What are the information needs of lesbian and gay people when they are developing their knowledge of their orientation and community?

The methodology of this research took a social constructionist viewpoint. Researchers collected data through interviewing participants that had volunteered to be part of the study. These interviews were conducted one-on-one and face-to-face with each interviewee and researcher. The fourteen participants each chose the environment for the interview, which seemed to average between an hour and a half to two hours, covering seven individual questions. Their answers were comparatively analyzed to gain the data used in this research study.
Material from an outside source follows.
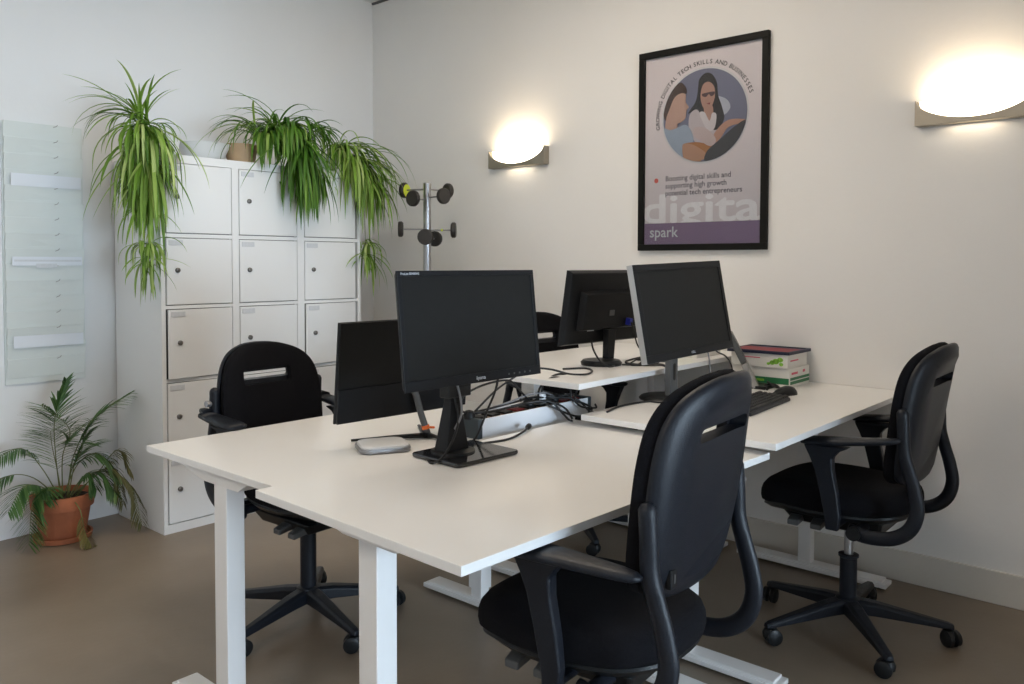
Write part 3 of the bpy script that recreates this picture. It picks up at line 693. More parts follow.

In comparing and analyzing this data using the constant comparison approach, the researchers were able to focus on clues that identified information behavior. These clues identified patterns among the participants that indicated how they each went about constructing their world as a member of the lesbian and gay community. The researchers noticed a few patterns that stood out among the responses given and identified three main sections of this discovery and creation process. The analysis of the interview responses illuminated how these participants were able to process social construction and highlighted the role that informational behavior played in that construction as well.

Findings and Conclusions
Yeh (2008) found that a majority in the community were taught that homosexuality was abnormal, and the bias society has against them. The Internet is where most go to learn more about their sexuality and sex but reframe from the library as they see the collections for gay people as outdated and limited. Yeh (2008) has found that accumulation and monitoring are useful for investigating and obtaining information and complement the concept of information seeking. This study also concludes that having a community, whether on the Internet or in-person, as important and can let those who are heterosexual understand this community at a deeper level.

What American Libraries Can Learn
As much as we want to understand how our patron communities configure their identities for themselves and within society, so must librarians define how they perceive identity in others. Furthermore, librarians should consider how those perceptions are related to the quality and impact of their services, considering the ubiquitous nature of the Internet. The Internet allows for libraries to have layers of interactions that allow the individual to control how to present themselves online, i.e., anonymously, with known aliases, etc. The anonymity of the Internet also allows LGBTQ+ people to create virtual spaces to facilitate knowledge production, form meaningful connections with other community members, and freely seek and share information via the network. In particular, the LGBTQ+ community uses the anonymity of the Internet to seek sexual health information; it is important for libraries to offer accurate, inclusive health resources that can be accessed anonymously.
Additionally, many LGBTQ+ patrons seek information online due to the limitations of many traditional library spaces: outdated collection policies, cultural stigma against gay and lesbian people in public spaces, and indiscretion from library staff who may be homophobic or lack the sensitivity training for discretion. Libraries should address these valid concerns by focusing on authentic, diverse collection development and hiring and training culturally competent staff. Although this article comes from the perspective of Taiwanese society, American libraries may still harbor the same ideological blind spots, policy oversight, or have limited control over the stigma that continues for LGBTQ+ patrons in and out of the library. Virtual spaces are ways for the LGBTQ+ community to channel the power to self-educate, build a chosen community, and self-identify to the patrons without the librarians as the middlemen.